I think the biggest question about the briefly-promised reopening of Woodmont Avenue south of Bethesda Avenue is, why was it proposed to begin with? By my recollection, it was not originally planned to reopen at this stage of the Lot 31 development, anyway. The garage isn't ready, and neither building is near completion. Would it have been great to get it open? Sure.
But I was rightly skeptical when a mid-August reopening was first floated. How could a road be brought up to code with ADA and Bethesda Streetscape requirements from scratch in a couple of weeks? Then we found out how - with no such requirements or pedestrian access. Simply a two-lane cut-through for cars only.

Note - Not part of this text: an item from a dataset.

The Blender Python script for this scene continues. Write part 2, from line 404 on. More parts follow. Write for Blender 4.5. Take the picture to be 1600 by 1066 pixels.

This did not seem to mesh with all of the trendy talk about walkable communities, pedestrian safety, "people over cars," bike lanes, and "complete streets" we hear so often in Montgomery County.
Then there were the confusing signs. No Pedestrian Access. Which worked so well on Fairmont Avenue, and still does along the former post office site on Arlington Road, right? Ask any driver who rounds the curve on Arlington, to find a couple of pedestrians' backs facing them in the roadway, how well it worked. Extremely unsafe, and the proposed Woodmont Driveway (to use a more accurate term) would have been dangerous as well, knowing that people were going to save a couple of minutes by plunging into oncoming traffic. One commenter on this blog made a good point about the very winding, bending nature of the road, too. Somehow, I doubt that's what the final road will be like - for safety purposes, if nothing else.
And no one ever explained the full implications (legal or otherwise) of the sign announcing that segment of Woodmont was not a publicly-maintained street. I had always assumed Woodmont would reopen as a finished street, maintained by the County.
Keeping Woodmont closed is hardly convenient for the general public. But inquiring minds want to know a couple of answers. What was the sudden rush to reopen, when nobody was expecting it anyway? And what specifically came to light regarding safety, that wasn't known when the original mid-August reopening date was given? It sounded unsafe from the beginning. And it didn't seem to make sense to have the developer and construction contractors spend the time and money on this, and then call it off.